Aber nicht nur bei Wachstumsunternehmen, sondern auch bei Zyklikern und Firmen mit eher stagnierendem Geschäft kann das KGV eine Orientierung geben. Gerade jetzt in der Krise brechen ja vielen Firmen die Gewinne weg. Das Kurs-Gewinn-Verhältnis auf Basis der für 2020 erwarteten Gewinne, wenn es denn überhaupt welche gibt, kann man bei vielen Aktien in die Tonne treten. Aber man kann schauen, welche Gewinne diese Firmen in Boomphasen erzielt haben, und diese in Relation zum aktuellen Kurs setzen. Bleibt die Anzahl der Aktien gleich (also ist zum Überleben keine Kapitalerhöhung notwendig) und bestehen Chancen, dass das Geschäft nach dem Überwinden der Krise wieder auf das alte Niveau zurück kommt, so kann eine solche KGV-Betrachtung zeigen, welches Potential eine Aktie hat.
Dass in Krisen die Gewinne niedrig und damit die KGVs hoch sind, zeigt auch der nachfolgende Chart: Er zeigt den S&P 500 und die Gewinne in Indexpunkten. Man sieht sehr schön den massiven Gewinn-Einbruch in der Finanzkrise 2008/09, der Rezessionszeitraum ist grau hinterlegt. In dieser Zeit war das KGV hoch, obwohl es sehr attraktiv war zu investieren.
Eine dritte Variante, das KGV zu berechnen, ist das Shiller-KGV, benannt nach dem amerikanischen Nobelpreisträger Robert Shiller. Er verwendet den gleitenden Durchschnitt der inflationsbereinigten Gewinne der vergangenen 10 Jahre, um temporäre Sondereinflüsse zu vermeiden. Das Shiller-KGV soll dabei helfen, langfristige Übertreibungen der Märkte und Spekulationsblasen zu erkennen. Nachfolgend ein Chart, der das Shiller-KGV in den USA für den S&P 500 im Laufe der Jahrzehnte zeigt.
Im Chart mit dem Shiller-KGV lassen sich sehr schön die beiden großen Übertreibungen im Jahr 1929 und im Jahr 2000 erkennen. Es wird spannend, wie sich in den kommenden Monaten und Jahren das Shiller-KGV entwickeln wird.
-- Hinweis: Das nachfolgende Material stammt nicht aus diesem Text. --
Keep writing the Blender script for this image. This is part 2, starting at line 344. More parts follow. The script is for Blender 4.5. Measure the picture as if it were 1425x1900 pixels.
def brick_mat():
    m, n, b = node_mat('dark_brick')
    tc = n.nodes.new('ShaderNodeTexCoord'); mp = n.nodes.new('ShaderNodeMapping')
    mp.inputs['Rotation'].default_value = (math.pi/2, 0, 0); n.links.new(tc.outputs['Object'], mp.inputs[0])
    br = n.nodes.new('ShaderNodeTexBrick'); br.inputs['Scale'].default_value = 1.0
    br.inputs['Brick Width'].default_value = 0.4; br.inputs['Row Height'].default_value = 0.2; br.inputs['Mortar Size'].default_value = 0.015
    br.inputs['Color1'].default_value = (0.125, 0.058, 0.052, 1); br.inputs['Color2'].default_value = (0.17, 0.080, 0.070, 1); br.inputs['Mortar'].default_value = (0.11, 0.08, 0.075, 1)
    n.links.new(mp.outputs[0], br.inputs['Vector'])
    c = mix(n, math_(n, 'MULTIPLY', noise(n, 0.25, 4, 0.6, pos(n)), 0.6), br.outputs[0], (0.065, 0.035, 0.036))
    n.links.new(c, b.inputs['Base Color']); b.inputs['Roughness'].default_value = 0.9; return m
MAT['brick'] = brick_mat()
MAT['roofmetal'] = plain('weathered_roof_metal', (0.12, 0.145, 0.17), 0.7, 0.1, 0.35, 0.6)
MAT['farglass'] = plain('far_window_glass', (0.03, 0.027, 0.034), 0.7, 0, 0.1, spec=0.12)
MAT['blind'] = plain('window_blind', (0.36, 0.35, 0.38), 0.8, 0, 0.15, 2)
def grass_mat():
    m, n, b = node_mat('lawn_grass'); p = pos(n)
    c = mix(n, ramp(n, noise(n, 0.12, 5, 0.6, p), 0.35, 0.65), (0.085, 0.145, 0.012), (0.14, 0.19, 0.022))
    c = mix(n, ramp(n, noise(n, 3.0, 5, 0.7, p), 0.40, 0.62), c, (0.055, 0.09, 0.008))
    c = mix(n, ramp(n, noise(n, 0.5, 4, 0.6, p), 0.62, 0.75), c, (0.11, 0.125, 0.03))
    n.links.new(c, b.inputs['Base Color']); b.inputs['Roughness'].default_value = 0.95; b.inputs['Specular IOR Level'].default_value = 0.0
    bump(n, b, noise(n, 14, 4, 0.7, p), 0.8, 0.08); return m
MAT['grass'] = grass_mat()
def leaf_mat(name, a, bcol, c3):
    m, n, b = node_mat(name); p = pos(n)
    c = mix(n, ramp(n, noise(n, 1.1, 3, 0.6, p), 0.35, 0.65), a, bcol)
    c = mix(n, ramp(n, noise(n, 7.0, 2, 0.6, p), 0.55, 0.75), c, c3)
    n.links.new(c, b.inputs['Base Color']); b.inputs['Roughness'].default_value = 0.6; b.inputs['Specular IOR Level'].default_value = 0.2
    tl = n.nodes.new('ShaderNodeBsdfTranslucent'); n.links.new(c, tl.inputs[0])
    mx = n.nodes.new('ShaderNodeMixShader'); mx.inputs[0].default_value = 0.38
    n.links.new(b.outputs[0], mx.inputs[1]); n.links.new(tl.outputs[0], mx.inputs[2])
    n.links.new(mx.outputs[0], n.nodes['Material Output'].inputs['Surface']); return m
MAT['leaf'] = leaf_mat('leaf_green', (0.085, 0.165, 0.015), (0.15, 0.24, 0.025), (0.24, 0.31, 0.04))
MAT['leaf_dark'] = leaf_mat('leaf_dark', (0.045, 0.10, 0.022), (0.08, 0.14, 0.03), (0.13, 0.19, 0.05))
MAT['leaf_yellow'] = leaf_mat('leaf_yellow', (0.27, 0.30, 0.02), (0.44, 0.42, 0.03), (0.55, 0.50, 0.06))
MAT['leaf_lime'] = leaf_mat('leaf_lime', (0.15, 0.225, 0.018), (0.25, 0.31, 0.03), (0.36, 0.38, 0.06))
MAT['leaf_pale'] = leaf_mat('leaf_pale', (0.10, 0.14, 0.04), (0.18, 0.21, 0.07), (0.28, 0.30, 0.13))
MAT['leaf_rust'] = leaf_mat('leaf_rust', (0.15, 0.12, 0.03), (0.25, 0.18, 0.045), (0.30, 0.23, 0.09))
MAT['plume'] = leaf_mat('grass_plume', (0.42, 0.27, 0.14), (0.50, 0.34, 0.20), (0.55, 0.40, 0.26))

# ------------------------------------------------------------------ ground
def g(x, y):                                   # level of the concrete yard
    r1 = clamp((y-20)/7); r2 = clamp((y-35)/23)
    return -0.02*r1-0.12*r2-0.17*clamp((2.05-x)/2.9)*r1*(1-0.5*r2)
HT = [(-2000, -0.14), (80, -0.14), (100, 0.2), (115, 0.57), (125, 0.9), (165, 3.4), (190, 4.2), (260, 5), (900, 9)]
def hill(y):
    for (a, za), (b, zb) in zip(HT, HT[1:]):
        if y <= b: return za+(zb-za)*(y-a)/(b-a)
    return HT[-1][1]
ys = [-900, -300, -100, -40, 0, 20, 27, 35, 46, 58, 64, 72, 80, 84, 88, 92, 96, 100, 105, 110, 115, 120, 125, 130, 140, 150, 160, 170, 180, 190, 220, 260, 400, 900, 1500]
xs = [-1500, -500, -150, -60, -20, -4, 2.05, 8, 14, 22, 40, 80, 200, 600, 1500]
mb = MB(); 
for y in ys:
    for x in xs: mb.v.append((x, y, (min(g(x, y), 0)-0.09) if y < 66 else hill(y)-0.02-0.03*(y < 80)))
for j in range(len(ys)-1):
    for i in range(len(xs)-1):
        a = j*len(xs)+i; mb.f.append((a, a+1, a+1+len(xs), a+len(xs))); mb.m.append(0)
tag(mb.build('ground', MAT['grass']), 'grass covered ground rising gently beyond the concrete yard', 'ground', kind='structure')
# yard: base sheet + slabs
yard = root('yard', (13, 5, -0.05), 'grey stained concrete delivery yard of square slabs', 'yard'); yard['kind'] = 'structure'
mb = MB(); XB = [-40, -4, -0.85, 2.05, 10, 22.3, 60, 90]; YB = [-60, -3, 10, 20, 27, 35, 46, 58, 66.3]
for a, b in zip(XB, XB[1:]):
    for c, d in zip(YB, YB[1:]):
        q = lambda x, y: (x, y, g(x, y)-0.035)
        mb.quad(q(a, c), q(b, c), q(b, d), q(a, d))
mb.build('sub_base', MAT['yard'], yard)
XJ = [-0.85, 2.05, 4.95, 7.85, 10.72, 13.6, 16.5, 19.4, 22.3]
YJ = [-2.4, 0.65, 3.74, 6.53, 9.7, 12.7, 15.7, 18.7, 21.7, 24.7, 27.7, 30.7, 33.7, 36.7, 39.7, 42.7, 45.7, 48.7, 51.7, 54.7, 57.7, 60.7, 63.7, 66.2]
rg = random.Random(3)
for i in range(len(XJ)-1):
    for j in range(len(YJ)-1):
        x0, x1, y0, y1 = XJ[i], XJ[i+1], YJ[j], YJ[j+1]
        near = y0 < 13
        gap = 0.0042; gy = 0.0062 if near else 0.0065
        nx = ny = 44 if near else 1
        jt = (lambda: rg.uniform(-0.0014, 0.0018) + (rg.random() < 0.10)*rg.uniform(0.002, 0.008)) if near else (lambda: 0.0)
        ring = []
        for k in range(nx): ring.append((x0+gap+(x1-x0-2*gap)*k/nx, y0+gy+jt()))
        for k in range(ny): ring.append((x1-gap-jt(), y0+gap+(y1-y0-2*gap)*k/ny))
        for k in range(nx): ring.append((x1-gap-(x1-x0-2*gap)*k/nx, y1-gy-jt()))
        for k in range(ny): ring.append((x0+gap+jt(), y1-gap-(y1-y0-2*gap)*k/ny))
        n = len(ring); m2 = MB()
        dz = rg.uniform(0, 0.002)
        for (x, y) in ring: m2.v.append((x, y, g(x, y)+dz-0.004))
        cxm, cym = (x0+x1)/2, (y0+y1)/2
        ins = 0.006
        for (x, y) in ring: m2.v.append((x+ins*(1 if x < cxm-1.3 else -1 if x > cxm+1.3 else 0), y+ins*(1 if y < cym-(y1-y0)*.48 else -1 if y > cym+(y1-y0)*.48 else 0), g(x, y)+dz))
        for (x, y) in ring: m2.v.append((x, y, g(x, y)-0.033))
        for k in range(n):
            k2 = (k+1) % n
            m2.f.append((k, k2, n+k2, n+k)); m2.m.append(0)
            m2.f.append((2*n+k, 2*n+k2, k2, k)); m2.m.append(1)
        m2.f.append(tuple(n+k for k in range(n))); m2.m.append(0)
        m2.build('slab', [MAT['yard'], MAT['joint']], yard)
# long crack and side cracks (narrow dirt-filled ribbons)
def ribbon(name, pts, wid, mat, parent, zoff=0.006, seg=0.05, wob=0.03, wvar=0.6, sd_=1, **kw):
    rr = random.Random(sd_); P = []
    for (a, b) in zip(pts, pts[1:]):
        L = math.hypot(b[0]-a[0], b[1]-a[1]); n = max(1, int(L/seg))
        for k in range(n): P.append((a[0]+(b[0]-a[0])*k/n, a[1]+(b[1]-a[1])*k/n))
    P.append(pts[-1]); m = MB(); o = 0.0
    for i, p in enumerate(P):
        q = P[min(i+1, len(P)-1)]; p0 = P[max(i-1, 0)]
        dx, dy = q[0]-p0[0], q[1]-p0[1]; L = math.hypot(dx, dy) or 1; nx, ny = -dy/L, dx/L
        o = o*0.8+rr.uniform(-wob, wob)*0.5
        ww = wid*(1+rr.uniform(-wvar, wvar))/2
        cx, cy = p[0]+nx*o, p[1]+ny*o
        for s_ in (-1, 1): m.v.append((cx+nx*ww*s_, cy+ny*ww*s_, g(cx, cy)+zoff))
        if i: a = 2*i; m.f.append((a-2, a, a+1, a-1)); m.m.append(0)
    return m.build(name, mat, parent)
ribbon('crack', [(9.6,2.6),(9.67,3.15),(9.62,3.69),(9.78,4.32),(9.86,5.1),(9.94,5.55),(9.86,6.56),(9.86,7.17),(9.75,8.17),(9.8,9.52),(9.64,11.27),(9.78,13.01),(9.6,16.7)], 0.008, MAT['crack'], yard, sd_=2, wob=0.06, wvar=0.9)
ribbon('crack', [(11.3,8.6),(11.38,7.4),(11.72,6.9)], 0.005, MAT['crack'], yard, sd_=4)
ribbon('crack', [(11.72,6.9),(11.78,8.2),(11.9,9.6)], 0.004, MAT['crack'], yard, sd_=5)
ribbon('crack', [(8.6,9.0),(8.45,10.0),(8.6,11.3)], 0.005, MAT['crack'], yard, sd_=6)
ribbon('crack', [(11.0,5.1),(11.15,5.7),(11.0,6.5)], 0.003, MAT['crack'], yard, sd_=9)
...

Die herben Gewinneinbrüche, die viele Firmen im laufenden Jahr verzeichnen werden, hinterlassen für die kommenden zehn Jahre bei der Berechnung ihre Spuren.
Dividiert man 100 durch das KGV, so erhält man die Gewinnrendite. Der nachfolgende Chart zeigt die Gewinnrendite auf Basis der rollierenden 12-Monats-Gewinne für den S&P 500 Index:
Last but not least noch ein ganz wichtiger Punkt für die aktuelle Situation: Viele Datenanbieter aktualisieren nur sehr langsam und verspätet die Daten. Daher ist es sehr wichtig, sich zu fragen, wie valide die verwendeten Gewinnprognosen sind. Denn die Aussagekraft einer Kennziffer wie es das KGV ist, steht und fällt mit der Qualität der verwendeten Daten.